A Chinese flag is flown near a construction site for residential buildings in the Fengxian district of Shanghai on Oct. 17, 2020. (Qilai Shen/Bloomberg)

China’s hidden local government debt has swollen to more than half the size of the economy, according to economists at Goldman Sachs, who said the government will need to be flexible in dealing with this as revenue is already under pressure due to a slowdown in land sales.

The total debt of local government financing vehicles rose to about 53 trillion yuan ($8.2 trillion) at the end of last year from 16 trillion yuan in 2013, the economists wrote in a report. That’s equal to about 52% of gross domestic product and is larger than amount of official outstanding government debt.

The LGFVs are a tool for governments to borrow money without it appearing on their balance sheets, but it is seen as the same as a government liability by financial markets.

There were some signs earlier this year that government was making inroads in cutting this debt as the economy’s rebound gave room to focus on tackling financial risks. Now with growth facing more headwinds including reluctant consumers, a housing market crisis which has caused demand for land to slump, power shortages, and supply chain disruptions, markets are looking for signals of a rethink of that hawkish policy stance.

“More official local government bond issuance and increased flexibility on local government financing are probably needed to support overall economic growth” as land sales are slowing, economists led by Maggie Wei wrote in the report.

Land sales are a major source of revenue for local governments and sales have slowed down as the crisis at property developer China Evergrande Group worsens. To make up the funding gap left by shrinking land sales revenue, Goldman recommended the government increase the bond quota for 2022 by more than 500 billion yuan from this year’s level of 3.65 trillion yuan.

Some other findings:

- The liabilities of local financing vehicles are mostly concentrated in construction, transportation and industrial conglomerates sectors, with these three sub-industries borrowing close to 40% of the total LGFV debt.

- Jiangsu tops all the provinces in the size of the borrowing, with about 8 trillion yuan in 2020Tianjin, Beijing, Sichuan, Guizhou and Gansu are the most leveraged provinces as a share of local economic output.

- Around 60% of the bonds issued by local platforms are used to repay maturing debt in 2020-2021, rather than new investment.

China doesn’t have an official account of local governments’ hidden debt, as it’s technically against the law, and private estimates by different institutions vary significantly.

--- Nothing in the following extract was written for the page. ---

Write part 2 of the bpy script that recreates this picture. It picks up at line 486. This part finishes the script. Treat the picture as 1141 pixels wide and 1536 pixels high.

One estimate by S&P Global Ratings in 2019 put the size at 20 trillion yuan, while another that same year from Rhodium Group put it at 41.2 trillion to 51.7 trillion yuan. According to a government-linked think tank, there was 14.8 trillion yuan of hidden debt in 2020.

Goldman’s calculation is based on an analysis of more than 2,000 LGFVs’ statements of their interest-bearing debt, including bonds and bank loans.